Encarnación, el amor pide el amor
Delante de tan gran misterio, los cristianos deben dar infinitas gracias a Dios por su bondad. El Hijo de Dios, descendió a la tierra, en el seno purísimo de la siempre Virgen María, para salvar y rescatar al hombre, abriéndole las puertas del paraíso cerrado y haciéndonos partícipes de la familia de Dios. ¡Es una verdad altamente conmovedora! Como diría Santo Tomás: "Cristo asumió un cuerpo animado, y se dignó nacer de la Virgen, para entregarnos su divinidad; se hizo hombre, para hacer el hombre Dios". Por eso, delante del misterio de la Encarnación, debemos tener presente el grandísimo amor de Dios para el género humano.

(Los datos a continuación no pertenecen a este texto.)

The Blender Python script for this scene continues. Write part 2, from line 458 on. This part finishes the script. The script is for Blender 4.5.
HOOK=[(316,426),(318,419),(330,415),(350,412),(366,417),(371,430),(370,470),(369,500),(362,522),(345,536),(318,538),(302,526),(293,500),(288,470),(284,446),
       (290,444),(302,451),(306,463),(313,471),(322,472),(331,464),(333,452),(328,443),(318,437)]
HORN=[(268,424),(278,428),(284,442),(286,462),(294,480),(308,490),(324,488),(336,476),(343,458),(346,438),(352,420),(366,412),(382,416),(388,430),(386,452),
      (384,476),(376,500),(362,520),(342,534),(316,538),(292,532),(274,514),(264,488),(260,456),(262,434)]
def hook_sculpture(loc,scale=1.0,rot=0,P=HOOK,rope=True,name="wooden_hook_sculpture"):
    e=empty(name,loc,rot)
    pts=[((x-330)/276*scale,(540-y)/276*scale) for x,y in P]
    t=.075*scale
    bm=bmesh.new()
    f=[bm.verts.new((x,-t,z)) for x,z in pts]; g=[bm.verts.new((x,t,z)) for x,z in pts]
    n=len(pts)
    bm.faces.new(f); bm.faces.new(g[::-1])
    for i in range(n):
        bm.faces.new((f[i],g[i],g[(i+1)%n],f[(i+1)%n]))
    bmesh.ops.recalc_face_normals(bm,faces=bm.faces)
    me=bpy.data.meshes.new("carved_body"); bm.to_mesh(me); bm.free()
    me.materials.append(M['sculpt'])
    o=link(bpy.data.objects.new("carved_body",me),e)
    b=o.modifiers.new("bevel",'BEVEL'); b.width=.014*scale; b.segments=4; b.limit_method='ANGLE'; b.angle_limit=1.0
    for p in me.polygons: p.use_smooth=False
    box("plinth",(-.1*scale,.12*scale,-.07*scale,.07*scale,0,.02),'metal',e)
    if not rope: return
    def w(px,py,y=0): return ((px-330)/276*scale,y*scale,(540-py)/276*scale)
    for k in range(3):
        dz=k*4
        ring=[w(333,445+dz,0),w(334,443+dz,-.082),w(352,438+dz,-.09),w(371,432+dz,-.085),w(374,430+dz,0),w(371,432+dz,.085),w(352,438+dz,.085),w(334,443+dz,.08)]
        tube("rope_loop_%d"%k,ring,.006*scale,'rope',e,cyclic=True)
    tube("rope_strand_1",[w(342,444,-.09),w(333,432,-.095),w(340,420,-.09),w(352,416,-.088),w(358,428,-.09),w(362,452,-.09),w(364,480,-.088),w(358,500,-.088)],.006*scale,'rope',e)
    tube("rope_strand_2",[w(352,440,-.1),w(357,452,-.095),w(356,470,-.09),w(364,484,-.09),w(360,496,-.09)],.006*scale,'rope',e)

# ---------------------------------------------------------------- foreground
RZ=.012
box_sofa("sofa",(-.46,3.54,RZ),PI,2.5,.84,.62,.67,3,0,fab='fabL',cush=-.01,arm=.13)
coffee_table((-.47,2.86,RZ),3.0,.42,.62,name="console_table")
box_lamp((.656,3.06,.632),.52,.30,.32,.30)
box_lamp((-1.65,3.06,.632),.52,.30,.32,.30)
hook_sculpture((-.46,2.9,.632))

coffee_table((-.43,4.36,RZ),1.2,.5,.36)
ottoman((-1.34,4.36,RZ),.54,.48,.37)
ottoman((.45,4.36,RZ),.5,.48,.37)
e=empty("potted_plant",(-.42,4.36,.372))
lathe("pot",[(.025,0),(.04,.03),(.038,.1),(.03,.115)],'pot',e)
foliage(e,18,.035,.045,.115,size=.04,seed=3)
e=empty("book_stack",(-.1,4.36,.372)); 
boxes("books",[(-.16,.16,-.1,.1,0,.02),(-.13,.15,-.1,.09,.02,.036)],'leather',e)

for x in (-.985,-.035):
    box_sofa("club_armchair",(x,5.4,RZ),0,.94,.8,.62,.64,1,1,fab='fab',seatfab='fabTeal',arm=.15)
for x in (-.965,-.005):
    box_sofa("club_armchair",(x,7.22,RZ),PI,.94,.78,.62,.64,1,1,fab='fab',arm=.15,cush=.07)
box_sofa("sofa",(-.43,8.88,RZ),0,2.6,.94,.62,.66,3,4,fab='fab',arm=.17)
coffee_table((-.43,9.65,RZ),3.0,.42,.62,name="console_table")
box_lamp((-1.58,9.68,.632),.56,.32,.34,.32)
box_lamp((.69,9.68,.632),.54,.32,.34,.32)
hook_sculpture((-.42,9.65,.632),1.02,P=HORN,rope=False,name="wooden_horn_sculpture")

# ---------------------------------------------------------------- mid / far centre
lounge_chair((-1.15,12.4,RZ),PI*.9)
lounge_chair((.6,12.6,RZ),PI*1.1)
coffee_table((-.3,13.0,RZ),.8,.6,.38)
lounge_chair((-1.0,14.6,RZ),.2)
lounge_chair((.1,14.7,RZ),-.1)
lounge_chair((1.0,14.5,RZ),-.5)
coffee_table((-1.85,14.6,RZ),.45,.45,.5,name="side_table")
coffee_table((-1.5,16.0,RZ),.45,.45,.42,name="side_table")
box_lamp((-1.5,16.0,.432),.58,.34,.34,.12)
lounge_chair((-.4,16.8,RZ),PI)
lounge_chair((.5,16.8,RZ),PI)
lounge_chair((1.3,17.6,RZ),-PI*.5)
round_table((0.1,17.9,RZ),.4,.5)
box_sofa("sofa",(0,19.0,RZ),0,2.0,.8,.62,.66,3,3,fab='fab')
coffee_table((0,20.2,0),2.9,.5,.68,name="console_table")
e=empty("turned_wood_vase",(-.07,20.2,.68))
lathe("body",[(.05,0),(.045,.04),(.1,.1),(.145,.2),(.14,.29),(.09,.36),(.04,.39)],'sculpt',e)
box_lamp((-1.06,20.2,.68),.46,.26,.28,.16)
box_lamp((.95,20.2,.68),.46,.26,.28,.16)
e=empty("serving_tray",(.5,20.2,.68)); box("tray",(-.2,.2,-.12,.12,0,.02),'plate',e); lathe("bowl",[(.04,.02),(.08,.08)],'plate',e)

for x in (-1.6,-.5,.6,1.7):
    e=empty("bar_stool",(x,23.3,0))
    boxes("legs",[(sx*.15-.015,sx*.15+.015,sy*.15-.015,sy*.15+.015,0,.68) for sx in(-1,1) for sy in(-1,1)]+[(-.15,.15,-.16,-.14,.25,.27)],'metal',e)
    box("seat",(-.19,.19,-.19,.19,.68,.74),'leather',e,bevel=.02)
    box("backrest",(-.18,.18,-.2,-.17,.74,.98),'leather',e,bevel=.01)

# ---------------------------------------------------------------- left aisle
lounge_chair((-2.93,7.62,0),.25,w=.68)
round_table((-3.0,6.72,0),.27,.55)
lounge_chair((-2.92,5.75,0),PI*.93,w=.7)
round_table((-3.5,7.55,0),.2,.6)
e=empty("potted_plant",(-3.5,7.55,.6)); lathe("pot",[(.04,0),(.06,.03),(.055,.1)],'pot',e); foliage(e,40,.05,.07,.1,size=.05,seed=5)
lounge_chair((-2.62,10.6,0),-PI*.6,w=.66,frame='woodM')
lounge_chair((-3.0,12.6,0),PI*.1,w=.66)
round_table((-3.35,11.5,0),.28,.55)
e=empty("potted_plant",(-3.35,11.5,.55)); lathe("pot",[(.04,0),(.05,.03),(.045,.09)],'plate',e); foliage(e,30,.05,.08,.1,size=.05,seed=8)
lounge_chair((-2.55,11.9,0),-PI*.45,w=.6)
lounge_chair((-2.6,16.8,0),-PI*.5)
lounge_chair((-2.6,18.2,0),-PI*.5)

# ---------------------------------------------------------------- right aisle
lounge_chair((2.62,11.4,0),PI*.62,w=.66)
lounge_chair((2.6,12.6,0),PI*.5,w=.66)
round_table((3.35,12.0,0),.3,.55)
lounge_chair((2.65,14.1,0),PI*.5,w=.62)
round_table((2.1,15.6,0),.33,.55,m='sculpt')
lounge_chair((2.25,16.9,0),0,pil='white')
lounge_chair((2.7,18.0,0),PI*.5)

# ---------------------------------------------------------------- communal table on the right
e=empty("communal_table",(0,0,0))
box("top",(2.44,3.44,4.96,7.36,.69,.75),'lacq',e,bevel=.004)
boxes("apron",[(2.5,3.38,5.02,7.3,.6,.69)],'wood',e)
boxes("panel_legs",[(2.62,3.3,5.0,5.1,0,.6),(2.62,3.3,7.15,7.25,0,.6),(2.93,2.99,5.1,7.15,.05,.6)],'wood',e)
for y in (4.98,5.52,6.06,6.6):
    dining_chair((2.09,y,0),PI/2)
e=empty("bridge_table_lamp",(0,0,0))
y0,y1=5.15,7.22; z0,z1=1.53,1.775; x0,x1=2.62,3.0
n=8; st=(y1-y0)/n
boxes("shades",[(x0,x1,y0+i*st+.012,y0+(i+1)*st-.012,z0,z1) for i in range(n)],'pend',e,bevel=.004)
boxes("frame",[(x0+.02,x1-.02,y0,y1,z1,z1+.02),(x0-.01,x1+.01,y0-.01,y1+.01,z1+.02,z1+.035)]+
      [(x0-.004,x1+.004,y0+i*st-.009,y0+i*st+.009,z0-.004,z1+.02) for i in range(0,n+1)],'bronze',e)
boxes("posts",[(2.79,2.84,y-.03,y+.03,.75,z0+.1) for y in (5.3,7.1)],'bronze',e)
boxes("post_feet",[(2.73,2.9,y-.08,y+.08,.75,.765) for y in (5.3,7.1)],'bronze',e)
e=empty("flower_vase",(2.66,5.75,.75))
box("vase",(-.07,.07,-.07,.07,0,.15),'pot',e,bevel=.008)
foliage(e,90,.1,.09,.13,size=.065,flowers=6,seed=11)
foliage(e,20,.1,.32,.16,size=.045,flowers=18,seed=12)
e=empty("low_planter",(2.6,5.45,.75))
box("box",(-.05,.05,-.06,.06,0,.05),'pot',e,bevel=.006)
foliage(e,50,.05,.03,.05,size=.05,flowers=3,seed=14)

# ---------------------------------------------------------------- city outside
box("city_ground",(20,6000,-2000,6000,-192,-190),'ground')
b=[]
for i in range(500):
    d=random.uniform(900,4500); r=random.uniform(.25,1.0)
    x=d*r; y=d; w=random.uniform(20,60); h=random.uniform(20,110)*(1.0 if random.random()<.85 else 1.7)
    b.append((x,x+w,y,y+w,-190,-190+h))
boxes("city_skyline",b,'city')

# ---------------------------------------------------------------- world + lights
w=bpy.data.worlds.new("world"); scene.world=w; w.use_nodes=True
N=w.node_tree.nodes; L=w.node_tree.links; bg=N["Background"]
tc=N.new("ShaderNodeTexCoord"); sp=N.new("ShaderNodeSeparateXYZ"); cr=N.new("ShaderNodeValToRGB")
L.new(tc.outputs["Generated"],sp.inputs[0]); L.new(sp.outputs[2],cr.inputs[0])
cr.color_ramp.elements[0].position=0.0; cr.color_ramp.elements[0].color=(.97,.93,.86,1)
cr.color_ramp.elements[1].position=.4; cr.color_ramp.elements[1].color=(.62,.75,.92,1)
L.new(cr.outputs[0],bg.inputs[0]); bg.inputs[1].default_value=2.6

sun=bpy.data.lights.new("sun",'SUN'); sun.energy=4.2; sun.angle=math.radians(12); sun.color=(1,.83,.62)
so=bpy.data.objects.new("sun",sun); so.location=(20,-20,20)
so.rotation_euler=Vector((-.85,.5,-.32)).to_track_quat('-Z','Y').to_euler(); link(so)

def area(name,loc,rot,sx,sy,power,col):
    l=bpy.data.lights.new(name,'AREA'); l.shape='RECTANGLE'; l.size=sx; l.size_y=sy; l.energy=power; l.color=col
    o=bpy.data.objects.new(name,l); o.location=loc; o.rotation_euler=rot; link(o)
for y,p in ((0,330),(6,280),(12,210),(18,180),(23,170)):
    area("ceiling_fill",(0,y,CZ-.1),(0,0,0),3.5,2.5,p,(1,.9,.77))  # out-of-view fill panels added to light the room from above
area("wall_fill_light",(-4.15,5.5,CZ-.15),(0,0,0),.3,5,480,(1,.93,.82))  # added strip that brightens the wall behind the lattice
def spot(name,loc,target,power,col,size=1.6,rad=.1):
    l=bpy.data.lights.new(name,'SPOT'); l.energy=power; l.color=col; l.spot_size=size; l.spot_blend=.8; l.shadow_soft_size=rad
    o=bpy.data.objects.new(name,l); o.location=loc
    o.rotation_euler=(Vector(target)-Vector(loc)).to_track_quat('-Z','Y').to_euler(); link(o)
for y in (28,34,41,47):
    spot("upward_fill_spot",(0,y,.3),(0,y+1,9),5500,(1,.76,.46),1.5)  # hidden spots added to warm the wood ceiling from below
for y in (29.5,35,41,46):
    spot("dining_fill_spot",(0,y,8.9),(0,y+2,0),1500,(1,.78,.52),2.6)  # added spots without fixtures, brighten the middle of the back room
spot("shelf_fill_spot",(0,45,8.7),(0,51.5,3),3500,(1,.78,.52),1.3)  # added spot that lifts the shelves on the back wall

En este sentido, nos exhorta Santo Tomás: "... ningún indicio es más evidente de la caridad divina que el de Dios, creador de todas las cosas, hacerse criatura; el del Señor nuestro, hacerse nuestro hermano; el del Hijo de Dios, hacerse hijo de hombre. Se lee en San Juan (Jn 3, 16): tanto amó Dios al mundo, que le dio Su Hijo. Por la consideración de esta verdad, debe ser reavivado, y de nuevo en nosotros enfervorizado nuestro amor hacia Dios".